Investing.com -- U.S. crude futures crashed more than 5% on Monday, erasing most of their gains from last week's rally, as optimism for supply cuts from OPEC faded and soft manufacturing activity in China exacerbated fears of weakening demand in the emerging markets.
On the New York Mercantile Exchange, WTI crude for March delivery traded in a broad range between $31.30 and $34.07 a barrel, before settling at $31.63, down 1.99 or 5.92% on the day. With the sharp losses, U.S. crude futures halted a five-day winning streak when they soared more than 10%. Despite the sell-off, Texas, light, sweet futures still remain slightly above 12-year lows from late last month when WTI crude slid below $27 a barrel.
On the Intercontinental Exchange (ICE), brent crude for April delivery wavered between $33.93 and $36.24 a barrel, before closing at 34.30, down 1.71 or 4.74% on the session. North Sea brent crude futures also ended a five-day winning streak. Previously, the international benchmark for crude had rallied more than 26% since plunging to its lowest level in more than a decade on Jan. 20.
Crude prices fell precipitously on Monday, amid growing skepticism that a deal between OPEC and non-OPEC producers could be struck to slash output as much as 5% on a daily basis. Last week's surge was inspired by comments from Russia energy minister Alexander Novak that the major oil producer could meet with Saudi Arabia to discuss a strategy to reduce a massive supply glut that persists on global energy markets. The kingdom, though, is reluctant to reduce its daily production below 10 million barrels per day unless the supply cuts are met with proportional declines from its top rivals.
Over the last 20 months, crude futures have fallen by more than 70% from their peak of $115 a barrel two summers ago. At a historic meeting in November, 2014, OPEC rattled global markets with a strategic decision to leave its production ceiling above 30 million bpd. The tactic was purportedly aimed at undercutting high-cost U.S. shale producers, which are forced to limit output when oil prices are cheaper.
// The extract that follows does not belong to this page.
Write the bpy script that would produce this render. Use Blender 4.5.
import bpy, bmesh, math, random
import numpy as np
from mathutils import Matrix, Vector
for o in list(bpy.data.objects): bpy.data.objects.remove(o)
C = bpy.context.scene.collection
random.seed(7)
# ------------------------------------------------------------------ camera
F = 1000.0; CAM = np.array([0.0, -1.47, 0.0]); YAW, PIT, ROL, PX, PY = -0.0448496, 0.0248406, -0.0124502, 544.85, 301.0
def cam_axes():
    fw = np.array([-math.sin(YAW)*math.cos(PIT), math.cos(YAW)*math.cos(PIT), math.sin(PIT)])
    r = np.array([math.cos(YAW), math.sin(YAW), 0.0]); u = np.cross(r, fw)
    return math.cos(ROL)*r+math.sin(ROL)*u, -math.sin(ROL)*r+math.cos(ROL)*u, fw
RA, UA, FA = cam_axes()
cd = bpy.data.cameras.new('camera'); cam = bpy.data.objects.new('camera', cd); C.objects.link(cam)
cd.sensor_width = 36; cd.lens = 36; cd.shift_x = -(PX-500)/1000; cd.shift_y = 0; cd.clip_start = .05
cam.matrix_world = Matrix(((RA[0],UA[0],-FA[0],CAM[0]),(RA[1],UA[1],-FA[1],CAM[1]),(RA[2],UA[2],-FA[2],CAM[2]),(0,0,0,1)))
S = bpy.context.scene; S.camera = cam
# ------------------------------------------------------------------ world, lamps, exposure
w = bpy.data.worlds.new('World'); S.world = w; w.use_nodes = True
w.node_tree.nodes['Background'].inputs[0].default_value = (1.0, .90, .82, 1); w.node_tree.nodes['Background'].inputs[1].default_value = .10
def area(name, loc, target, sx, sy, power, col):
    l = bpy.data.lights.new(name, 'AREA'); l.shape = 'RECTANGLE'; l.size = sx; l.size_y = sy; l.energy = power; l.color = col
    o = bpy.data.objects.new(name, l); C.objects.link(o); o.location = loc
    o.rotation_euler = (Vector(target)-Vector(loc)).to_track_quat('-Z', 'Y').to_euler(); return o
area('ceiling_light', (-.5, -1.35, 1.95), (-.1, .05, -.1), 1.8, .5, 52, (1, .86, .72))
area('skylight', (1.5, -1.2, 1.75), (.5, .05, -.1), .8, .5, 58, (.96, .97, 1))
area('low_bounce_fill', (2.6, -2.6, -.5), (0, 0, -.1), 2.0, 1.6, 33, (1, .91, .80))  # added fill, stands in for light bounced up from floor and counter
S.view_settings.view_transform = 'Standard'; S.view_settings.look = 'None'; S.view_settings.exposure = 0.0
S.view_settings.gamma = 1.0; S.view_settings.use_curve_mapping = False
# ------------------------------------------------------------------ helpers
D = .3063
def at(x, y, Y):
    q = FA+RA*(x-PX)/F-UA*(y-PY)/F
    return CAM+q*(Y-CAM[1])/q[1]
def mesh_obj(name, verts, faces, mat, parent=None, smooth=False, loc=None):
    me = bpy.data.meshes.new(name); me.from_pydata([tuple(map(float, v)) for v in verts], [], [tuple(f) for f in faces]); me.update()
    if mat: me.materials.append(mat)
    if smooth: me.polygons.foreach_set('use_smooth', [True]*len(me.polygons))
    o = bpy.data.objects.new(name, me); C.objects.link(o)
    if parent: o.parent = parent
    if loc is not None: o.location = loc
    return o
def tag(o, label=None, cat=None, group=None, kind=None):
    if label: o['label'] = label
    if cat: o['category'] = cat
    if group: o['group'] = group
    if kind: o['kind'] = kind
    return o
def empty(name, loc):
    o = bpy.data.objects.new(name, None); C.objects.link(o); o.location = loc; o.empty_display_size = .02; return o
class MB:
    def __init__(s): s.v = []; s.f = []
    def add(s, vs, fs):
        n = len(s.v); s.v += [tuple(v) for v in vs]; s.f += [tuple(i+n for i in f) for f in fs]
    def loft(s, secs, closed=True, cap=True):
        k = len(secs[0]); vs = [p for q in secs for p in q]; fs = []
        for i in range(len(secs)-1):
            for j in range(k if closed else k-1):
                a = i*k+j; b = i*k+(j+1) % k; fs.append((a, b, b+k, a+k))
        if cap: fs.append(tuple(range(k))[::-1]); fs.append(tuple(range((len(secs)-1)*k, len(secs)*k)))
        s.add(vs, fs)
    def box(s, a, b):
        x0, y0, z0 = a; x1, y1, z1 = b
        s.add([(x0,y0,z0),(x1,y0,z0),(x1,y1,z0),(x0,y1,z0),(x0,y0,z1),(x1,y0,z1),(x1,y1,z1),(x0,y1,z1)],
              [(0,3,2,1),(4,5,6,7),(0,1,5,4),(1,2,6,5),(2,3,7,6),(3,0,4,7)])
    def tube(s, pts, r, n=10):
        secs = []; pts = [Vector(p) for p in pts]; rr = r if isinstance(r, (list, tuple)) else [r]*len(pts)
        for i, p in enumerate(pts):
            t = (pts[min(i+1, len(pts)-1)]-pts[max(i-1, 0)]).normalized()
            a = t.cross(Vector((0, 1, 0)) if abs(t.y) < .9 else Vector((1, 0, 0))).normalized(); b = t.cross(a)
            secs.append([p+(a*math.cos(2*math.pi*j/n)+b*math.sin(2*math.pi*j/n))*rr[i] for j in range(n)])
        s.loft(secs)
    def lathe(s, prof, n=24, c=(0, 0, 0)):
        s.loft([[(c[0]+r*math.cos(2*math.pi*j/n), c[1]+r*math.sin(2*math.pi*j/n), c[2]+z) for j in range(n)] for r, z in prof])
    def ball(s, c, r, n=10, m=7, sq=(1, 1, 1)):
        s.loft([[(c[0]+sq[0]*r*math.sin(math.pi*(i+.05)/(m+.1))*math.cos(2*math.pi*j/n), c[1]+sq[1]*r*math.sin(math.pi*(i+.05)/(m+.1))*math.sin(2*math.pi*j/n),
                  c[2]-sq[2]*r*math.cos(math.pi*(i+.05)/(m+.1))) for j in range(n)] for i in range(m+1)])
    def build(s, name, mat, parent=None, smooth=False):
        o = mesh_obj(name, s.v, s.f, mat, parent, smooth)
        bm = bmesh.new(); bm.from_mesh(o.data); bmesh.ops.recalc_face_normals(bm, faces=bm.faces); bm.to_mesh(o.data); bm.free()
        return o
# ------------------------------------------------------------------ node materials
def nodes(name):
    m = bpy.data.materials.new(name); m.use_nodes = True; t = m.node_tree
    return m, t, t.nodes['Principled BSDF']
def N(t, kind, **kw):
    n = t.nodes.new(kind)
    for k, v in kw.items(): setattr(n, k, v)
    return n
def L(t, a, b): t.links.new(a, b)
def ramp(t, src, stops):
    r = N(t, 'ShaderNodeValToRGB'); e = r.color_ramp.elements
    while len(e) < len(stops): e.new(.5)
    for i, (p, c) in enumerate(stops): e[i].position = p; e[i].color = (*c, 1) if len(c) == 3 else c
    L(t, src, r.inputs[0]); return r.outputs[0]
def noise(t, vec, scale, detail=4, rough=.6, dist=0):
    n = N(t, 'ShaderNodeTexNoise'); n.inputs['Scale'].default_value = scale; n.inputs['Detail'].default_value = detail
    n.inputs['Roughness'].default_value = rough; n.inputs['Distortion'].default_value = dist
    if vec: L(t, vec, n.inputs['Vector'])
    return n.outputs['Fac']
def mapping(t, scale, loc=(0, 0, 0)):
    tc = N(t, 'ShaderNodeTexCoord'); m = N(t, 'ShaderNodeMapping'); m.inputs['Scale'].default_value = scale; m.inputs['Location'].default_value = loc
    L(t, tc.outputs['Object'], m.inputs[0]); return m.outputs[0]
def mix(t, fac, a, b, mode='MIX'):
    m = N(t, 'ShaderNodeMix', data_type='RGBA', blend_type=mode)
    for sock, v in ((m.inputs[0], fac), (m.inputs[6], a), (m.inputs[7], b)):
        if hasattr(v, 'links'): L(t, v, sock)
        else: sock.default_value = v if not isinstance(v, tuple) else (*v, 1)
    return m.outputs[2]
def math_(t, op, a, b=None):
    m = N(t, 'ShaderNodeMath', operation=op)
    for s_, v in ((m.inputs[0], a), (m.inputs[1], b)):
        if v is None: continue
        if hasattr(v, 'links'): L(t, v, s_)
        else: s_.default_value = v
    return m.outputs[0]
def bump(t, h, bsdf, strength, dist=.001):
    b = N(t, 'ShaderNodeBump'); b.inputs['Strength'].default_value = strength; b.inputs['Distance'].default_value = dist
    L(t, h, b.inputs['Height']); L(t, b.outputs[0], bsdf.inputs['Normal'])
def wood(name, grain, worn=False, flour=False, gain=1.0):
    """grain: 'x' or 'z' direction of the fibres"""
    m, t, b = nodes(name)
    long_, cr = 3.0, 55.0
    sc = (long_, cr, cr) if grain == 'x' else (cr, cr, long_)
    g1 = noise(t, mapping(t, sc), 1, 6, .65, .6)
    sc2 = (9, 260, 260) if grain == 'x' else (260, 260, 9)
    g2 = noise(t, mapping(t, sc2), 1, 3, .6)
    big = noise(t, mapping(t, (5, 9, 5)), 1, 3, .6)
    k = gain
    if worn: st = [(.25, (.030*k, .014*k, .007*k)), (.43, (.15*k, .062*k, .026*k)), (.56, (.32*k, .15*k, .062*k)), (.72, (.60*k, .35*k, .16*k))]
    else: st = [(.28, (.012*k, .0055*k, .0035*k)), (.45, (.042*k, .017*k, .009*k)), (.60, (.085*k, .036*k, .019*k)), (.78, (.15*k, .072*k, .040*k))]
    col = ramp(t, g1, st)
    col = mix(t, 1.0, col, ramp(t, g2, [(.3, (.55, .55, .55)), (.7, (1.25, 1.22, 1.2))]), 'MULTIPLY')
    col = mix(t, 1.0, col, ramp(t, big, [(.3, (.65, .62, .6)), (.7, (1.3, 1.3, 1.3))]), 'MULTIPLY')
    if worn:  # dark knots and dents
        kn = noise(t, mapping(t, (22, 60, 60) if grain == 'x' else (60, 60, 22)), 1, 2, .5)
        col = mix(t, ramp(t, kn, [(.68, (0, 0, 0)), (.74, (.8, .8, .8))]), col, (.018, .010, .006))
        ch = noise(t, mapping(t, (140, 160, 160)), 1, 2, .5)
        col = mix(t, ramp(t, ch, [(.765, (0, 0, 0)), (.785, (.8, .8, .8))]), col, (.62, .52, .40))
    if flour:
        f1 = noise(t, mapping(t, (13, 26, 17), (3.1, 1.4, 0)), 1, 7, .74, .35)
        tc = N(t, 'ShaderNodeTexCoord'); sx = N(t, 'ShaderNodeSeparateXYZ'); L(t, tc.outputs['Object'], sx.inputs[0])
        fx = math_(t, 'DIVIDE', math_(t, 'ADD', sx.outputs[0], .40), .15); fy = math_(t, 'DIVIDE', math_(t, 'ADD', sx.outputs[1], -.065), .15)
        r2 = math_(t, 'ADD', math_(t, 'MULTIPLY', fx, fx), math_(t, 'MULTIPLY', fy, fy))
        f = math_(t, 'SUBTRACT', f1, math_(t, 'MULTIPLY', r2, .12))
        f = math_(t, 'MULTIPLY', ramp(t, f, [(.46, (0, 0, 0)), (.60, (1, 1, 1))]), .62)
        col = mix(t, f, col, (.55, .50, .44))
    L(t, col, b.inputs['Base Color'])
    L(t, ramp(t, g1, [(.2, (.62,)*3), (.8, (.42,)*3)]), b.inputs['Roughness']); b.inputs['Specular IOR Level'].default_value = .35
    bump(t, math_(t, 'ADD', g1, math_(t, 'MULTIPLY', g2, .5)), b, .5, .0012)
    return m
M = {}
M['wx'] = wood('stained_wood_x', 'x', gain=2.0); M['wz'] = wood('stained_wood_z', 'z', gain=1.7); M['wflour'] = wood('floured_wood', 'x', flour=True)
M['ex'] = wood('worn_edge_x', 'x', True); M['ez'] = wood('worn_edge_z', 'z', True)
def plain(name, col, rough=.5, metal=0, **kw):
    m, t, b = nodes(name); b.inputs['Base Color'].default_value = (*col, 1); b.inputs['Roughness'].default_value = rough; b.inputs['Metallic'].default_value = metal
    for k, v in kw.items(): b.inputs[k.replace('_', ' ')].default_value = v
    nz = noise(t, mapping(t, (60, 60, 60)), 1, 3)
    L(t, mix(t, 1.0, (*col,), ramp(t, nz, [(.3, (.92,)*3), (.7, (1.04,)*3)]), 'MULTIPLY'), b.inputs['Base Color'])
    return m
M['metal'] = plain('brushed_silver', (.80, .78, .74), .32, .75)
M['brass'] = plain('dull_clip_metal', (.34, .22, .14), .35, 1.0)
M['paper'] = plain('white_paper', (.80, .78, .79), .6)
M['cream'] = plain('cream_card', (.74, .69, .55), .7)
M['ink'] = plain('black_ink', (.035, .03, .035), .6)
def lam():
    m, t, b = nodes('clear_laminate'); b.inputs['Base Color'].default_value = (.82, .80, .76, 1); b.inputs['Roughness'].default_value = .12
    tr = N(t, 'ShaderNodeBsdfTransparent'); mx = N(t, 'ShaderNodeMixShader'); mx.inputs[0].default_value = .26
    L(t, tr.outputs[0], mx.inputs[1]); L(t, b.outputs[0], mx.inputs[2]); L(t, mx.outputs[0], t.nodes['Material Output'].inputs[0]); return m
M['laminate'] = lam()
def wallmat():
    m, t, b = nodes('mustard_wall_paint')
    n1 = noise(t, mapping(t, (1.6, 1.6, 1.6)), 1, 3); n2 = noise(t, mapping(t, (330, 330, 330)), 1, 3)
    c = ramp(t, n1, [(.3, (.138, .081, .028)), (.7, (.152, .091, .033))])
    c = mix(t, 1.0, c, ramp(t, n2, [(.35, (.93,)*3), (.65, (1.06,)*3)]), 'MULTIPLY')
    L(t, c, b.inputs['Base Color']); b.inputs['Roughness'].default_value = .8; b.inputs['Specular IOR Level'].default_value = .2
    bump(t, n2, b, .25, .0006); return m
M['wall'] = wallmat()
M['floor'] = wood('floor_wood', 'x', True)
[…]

Separately, investors reacted to reports of soft manufacturing data in China, after its January Purchasing Manager's Index (PMI) fell by 0.3 to 49.4, dropping to its lowest level since 2012 and its sixth consecutive month in contraction. China, the world's second-largest importer of crude behind the U.S., saw its imports surge to 7.8 million bpd in December, its highest on record.
Also on Monday, reports surfaced from Nigeria that multiple bombings of the Agip oil pipelines have resulted in the loss of approximately 16,000 barrels per day since last Thursday. Nigeria, the sixth-largest producer in OPEC, pumped more than 1.78 million bpd in December.
The U.S. Dollar Index, which measures the strength of the greenback versus a basket of six other major currencies, fell sharply by more than 0.60% to an intraday low of 98.95 on Monday. The index remains near 12-month highs from December, when it eclipsed 100.00. Dollar-denominated commodities such as crude become more expensive for foreign purchasers when the dollar appreciates.